Je n’ai pas à donner ma position personnelle là-dessus. Ceux qui sont habilités à le faire le feront. Mais moi je reste neutre là-dessus. J’observe comme tout le monde.
Mais ! Vous l’avez dit au début de l’interview. Ces jeunes du parti au pouvoir ont fait irruption pendant la messe. Ce sont des actes condamnables non ?

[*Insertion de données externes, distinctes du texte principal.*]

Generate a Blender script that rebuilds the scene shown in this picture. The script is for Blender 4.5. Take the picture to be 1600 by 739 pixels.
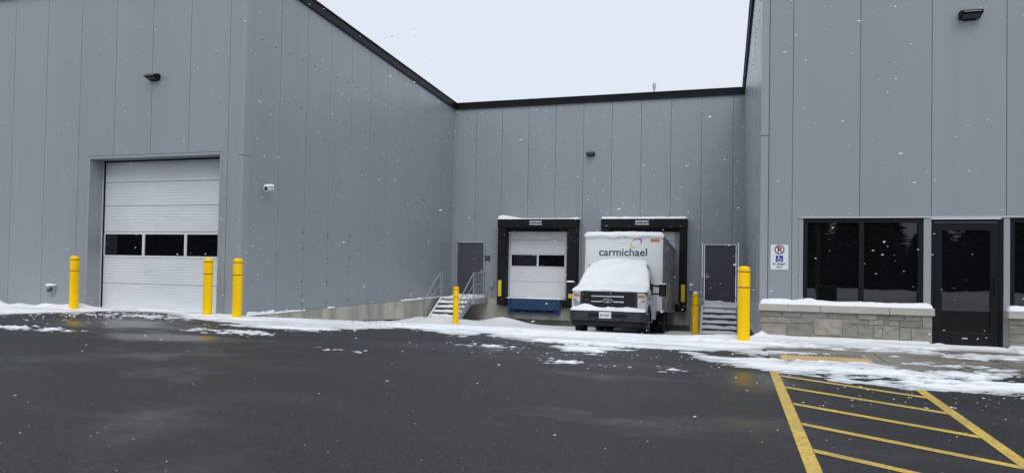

Ce n’étaient pas des jeunes du parti au pouvoir. Peut-être que vous m’avez mal saisi. Il y a des individus, chrétiens et non chrétiens, qui prient dans cette église, qui ont empêché nos chrétiens de vaquer à leur culte. Je n’ai pas dit que ce sont des jeunes du parti. Je ne sais pas, je ne connais pas leur identité. C’est d’ailleurs pourquoi j’ai dit en général, celui qui va encore une fois empêcher les chrétiens à tenir leurs célébrations liturgiques sera sévèrement sanctionné.
Vous êtes d’accord avec moi que pendant la campagne en vue du référendum du 17 mai, beaucoup de jeunes du Cndd-Fdd, parti au pouvoir, ont traqué des partisans du « Non » au référendum, notamment les opposants ?
J’ai entendu parler de ça, mais je n’ai pas vérifié. Vous savez, nous, nous sommes tenus par la neutralité en matière politique, mais là où nous sommes tenus d’agir, c’est en ce qui concerne les affaires liturgiques religieuses.
Est-ce que les prêtres catholiques burundais se sentent en insécurité parce que pendant la campagne en vue du référendum, l’Eglise a pris une position contre la tenue de ce référendum ? Est-ce que vous vous sentez menacés ?
Je ne me sens nullement menacé. Nullement. Les propos que nous tenons, ce sont des propos que nous pouvons assumer publiquement. Alors si je me sentais menacé, je me serais déjà enfoui. Mais je suis à la paroisse de Minago, je vaque à mes activités comme tout le monde, comme à l’accoutumée. Nous sommes des prophètes. Parfois, nos propos peuvent être travestis, mais c’est le risque, c’est le danger, c’est le risque de chaque jour, on a accepté ça.
Des audios circulent en ce moment sur whatsApp faisant état des menaces qui pèseraient contre vous. Vous en avez entendu parler ?
Non ! De toutes les façons, jusqu’à maintenant, je suis à la paroisse, je n’ai pas eu des menaces directes jusqu’à cette minute parce que je suis sûr que les autorités font leur enquête. Sûrement qu’ils ont déjà trouvé la vérité sur mes propos.
Quel message avez-vous à lancer à vos fidèles catholiques ?
Je voudrais lancer un message d’apaisement et de courage à tous, un message qui parle pour la solidarité et l’unité de notre peuple. Qu’ils restent unis, qu’ils s’aiment, qu’ils continuent à s’aimer. C’est ainsi qu’ils vont lever tous les défis qui leur sont présentés.